Captain America: The Winter Soldier (2014)
Basic Info: Directed by Anthony Russo and Joe Russo. Written by Christopher Markus and Stephen McFeely. Starring Chris Evans, Samuel L. Jackson, Scarlett Johansson, Robert Redford, Sebastian Stan, and Anthony Mackie.
Single Sentence Summary: Steve Rogers teams up with new friends in search of a mysterious assassin, the Winter Soldier, only to discover a legacy of corruption and evil that links the past and present.
Personal History with This Movie: I saw this twice in the theater: once with Elena in Chicago, and once with a friend in New York. It’s a comfort movie that I’ve watched several times since, most recently about a year ago.

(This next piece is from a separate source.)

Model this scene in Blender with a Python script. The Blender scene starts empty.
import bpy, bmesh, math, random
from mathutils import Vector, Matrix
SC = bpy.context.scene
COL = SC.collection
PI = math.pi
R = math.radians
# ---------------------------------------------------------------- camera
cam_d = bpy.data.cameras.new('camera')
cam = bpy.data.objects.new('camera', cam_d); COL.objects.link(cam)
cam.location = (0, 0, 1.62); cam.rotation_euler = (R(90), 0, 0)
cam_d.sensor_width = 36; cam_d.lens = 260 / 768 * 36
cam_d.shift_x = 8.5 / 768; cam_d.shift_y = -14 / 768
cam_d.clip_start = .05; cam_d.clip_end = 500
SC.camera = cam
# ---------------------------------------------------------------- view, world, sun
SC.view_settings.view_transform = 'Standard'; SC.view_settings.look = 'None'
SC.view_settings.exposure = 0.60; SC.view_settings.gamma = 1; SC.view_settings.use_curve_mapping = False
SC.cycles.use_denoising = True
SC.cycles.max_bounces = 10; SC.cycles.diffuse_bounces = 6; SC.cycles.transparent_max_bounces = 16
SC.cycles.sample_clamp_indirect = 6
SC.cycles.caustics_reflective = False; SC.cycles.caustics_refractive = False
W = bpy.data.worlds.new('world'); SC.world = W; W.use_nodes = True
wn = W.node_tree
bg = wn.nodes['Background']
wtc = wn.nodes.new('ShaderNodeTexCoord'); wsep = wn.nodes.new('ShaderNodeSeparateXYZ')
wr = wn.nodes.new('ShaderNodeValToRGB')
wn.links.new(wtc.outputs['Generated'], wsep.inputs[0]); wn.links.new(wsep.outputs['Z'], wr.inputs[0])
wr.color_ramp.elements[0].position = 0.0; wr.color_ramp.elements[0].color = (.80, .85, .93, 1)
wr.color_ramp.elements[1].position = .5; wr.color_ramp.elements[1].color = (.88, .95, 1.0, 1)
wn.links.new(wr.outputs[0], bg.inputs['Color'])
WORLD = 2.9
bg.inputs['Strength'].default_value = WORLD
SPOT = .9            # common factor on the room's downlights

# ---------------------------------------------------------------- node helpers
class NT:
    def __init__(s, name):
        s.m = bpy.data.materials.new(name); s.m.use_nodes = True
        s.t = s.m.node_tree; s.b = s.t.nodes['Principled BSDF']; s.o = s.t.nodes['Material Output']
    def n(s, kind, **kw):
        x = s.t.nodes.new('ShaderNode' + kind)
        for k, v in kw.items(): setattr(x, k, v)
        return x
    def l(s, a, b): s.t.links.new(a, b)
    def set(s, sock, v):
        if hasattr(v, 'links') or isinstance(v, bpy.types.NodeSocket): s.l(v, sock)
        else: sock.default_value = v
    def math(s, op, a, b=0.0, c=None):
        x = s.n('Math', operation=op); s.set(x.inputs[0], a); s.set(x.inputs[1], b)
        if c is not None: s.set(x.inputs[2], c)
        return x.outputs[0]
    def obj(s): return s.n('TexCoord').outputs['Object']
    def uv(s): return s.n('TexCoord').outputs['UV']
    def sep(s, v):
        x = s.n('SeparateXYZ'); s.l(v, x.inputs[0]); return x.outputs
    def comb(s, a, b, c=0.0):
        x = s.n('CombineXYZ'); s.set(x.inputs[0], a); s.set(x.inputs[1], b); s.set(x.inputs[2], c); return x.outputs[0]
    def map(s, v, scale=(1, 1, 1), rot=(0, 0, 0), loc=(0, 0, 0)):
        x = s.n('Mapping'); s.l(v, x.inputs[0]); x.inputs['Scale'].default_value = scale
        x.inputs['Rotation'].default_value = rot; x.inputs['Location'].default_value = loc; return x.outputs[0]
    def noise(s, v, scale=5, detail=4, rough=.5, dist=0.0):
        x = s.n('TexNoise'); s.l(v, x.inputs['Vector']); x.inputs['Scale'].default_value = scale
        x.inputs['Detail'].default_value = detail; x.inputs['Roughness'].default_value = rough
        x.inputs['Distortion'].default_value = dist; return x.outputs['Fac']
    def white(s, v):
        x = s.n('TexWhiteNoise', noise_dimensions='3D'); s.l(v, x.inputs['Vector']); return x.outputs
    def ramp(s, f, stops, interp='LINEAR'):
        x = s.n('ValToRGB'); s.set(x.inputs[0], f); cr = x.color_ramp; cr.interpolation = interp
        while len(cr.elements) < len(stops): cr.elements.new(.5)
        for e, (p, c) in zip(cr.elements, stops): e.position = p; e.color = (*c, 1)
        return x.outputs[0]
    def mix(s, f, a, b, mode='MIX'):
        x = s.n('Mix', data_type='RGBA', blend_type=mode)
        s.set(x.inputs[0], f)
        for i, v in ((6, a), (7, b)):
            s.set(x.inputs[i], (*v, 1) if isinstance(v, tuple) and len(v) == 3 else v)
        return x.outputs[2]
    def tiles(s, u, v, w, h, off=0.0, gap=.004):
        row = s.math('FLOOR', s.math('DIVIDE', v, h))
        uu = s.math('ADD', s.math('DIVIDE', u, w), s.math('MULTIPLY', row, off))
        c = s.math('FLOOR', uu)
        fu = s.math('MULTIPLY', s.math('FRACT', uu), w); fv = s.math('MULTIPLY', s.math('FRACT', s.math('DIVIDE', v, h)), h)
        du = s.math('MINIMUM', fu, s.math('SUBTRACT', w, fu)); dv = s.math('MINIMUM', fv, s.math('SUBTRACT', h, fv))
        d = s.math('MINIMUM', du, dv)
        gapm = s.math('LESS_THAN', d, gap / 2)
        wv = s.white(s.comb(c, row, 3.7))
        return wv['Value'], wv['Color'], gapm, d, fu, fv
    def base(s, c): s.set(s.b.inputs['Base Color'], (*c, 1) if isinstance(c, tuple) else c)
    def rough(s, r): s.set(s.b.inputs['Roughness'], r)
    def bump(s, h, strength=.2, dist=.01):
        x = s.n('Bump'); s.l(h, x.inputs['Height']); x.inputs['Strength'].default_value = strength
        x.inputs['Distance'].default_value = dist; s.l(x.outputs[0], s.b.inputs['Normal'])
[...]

Reflections on Rewatch: Captain America: The Winter Soldier is the finest installment in the Marvel Cinematic Universe franchise and a truly great action movie. All the action sequences are old-fashioned car chases and fistfights, directed and choreographed to look innovative and exciting, and therefore with a far longer shelf life than CGI. It spends a lot of time on its characters, which allows it to explore trauma with real compassion and even to touch on the internal contradictions of being both an American patriot and a Black person. It’s the only MCU film that treats Natasha as a human being rather than a plot device. The lack of a love interest is refreshing. It’s fun to watch long after the twists have ceased to surprise and the rare blockbuster that succeeds artistically on its own strengths.